Problem statement ▸
Beginning with the first line of the data below, extract each line up to and including the one containing "RAD = math.radians". Copy them exactly and add nothing.

Recorded information ▸
_ _ _ _ _

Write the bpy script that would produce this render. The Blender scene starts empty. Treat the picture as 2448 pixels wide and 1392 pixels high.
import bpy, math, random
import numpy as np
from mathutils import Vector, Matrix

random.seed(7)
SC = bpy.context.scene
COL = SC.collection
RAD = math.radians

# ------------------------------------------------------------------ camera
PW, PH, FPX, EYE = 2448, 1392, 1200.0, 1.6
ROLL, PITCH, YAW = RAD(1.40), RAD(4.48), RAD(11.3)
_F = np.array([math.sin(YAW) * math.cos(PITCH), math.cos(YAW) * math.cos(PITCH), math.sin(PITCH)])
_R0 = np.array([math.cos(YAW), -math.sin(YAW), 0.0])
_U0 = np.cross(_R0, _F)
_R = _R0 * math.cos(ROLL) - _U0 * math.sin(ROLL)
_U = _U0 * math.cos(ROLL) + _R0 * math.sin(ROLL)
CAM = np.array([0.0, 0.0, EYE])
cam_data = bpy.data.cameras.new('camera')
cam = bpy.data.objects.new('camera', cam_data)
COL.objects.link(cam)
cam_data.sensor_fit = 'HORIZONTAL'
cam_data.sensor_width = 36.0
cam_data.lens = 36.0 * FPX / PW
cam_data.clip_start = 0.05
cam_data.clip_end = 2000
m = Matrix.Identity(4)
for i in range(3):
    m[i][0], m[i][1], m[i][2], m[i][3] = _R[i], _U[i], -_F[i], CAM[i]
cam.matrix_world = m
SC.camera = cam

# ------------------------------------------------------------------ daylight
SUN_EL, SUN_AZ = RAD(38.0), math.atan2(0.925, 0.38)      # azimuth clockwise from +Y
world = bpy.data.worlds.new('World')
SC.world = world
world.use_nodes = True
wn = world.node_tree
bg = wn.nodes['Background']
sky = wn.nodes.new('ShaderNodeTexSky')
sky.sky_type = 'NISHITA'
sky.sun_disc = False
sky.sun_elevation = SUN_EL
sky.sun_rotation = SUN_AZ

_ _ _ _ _

The answer ▸
Write the bpy script that would produce this render. The Blender scene starts empty. Treat the picture as 2448 pixels wide and 1392 pixels high.
import bpy, math, random
import numpy as np
from mathutils import Vector, Matrix

random.seed(7)
SC = bpy.context.scene
COL = SC.collection
RAD = math.radians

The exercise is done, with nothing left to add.